**YOUR TASK**
Your reply should be a single number: how many lines contain the string "scene".

**PROVIDED DATA**
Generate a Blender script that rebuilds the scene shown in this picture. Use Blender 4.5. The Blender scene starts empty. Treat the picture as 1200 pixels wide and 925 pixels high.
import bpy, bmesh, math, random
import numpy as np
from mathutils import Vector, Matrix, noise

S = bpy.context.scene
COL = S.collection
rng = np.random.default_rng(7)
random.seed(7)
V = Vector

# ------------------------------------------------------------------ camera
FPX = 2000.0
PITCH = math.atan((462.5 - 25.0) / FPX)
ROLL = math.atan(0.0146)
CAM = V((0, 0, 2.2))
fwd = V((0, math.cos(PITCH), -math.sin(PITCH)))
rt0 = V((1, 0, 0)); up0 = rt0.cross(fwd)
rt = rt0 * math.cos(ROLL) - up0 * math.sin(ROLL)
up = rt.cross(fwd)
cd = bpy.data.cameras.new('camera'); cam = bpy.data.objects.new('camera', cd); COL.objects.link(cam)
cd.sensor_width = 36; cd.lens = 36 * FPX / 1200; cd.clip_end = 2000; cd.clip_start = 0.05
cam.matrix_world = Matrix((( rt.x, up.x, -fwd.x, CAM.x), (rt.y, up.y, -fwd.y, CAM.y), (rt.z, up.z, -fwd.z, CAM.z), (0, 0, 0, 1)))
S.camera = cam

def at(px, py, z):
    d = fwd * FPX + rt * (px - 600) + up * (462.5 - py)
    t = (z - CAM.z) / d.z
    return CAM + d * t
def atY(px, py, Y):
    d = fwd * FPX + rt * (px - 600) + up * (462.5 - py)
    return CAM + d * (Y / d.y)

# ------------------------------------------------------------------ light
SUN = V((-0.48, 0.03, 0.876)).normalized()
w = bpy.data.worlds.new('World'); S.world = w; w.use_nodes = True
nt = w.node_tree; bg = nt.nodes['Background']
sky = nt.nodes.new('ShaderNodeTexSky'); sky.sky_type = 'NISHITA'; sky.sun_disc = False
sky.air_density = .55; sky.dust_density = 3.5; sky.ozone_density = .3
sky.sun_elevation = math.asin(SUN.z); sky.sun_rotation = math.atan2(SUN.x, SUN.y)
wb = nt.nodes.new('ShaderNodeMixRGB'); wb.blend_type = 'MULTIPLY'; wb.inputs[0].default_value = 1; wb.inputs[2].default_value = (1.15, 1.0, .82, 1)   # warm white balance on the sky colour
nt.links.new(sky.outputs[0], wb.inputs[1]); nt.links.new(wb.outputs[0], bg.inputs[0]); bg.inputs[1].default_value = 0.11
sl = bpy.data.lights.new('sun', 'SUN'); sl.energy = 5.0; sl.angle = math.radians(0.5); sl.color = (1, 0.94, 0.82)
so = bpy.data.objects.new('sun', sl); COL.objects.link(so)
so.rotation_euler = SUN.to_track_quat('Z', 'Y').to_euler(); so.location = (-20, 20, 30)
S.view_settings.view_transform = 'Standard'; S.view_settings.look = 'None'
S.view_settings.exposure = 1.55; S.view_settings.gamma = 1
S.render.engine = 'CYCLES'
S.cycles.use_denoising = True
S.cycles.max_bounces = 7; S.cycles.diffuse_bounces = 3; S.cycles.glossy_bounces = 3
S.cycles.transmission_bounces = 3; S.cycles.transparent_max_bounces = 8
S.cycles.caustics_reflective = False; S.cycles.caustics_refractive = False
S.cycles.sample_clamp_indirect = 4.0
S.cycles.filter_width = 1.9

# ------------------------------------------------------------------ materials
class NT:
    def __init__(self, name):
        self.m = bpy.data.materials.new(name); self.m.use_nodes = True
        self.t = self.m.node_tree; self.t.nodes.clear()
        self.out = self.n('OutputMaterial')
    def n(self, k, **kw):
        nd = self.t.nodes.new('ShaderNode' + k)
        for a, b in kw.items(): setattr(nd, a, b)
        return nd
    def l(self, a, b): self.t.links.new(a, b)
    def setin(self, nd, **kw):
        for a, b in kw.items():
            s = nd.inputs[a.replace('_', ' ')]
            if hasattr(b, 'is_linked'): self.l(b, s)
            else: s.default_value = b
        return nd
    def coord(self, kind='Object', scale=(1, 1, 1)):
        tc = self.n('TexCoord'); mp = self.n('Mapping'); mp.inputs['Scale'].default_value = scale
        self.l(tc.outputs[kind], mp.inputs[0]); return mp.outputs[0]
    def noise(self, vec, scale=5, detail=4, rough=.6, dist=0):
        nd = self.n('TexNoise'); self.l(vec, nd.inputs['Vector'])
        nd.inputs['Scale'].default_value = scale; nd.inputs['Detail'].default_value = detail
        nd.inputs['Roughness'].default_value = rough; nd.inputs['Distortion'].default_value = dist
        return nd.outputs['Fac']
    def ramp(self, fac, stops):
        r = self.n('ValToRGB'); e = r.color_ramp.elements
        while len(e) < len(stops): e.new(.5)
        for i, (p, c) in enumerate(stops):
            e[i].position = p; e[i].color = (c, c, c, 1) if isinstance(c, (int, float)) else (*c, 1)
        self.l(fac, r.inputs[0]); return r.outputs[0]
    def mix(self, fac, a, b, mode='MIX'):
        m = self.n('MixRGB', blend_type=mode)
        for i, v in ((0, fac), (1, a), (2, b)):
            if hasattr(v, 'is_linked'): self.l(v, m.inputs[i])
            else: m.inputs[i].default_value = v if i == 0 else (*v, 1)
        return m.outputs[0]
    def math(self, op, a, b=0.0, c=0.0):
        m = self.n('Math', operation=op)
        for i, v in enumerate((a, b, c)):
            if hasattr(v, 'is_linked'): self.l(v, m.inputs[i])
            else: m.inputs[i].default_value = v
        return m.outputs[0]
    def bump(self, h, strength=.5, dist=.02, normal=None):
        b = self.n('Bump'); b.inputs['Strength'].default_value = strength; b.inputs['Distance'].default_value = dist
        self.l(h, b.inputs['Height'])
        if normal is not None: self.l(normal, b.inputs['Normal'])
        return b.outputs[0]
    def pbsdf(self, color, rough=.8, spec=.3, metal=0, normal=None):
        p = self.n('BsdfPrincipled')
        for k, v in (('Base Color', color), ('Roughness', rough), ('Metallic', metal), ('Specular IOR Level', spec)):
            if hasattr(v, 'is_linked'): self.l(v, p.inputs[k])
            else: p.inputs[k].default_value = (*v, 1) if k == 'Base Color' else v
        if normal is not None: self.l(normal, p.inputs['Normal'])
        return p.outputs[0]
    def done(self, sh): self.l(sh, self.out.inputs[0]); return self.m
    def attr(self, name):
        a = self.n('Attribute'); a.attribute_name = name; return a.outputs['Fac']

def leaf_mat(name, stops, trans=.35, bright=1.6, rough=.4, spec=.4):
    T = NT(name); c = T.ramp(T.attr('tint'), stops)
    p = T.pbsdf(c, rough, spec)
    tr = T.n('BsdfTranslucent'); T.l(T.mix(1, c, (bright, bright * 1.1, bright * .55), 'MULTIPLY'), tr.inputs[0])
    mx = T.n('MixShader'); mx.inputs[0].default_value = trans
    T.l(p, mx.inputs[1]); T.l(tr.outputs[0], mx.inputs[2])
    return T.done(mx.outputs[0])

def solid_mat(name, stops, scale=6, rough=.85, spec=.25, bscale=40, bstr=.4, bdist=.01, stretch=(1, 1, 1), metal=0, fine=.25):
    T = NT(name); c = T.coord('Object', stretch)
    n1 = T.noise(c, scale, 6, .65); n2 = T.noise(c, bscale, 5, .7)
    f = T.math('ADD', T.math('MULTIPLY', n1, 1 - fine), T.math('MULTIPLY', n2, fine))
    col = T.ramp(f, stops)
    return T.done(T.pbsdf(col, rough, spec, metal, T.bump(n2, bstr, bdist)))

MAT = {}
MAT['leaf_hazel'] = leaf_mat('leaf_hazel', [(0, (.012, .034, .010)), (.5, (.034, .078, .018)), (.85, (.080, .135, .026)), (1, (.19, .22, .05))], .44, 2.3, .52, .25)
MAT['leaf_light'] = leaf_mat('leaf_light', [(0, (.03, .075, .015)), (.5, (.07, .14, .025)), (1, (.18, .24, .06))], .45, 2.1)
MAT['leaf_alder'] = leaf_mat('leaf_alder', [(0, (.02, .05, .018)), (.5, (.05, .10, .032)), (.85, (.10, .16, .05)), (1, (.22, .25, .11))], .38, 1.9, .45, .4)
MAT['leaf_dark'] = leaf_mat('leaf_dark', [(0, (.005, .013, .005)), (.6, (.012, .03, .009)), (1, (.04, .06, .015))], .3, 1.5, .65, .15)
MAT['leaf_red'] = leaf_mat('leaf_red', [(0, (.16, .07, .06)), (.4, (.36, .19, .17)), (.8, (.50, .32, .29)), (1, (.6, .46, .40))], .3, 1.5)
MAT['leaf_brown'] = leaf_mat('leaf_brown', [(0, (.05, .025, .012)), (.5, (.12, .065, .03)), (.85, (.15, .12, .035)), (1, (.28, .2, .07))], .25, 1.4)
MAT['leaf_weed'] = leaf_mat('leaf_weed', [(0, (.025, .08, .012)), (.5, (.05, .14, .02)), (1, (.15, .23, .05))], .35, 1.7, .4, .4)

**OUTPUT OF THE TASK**
2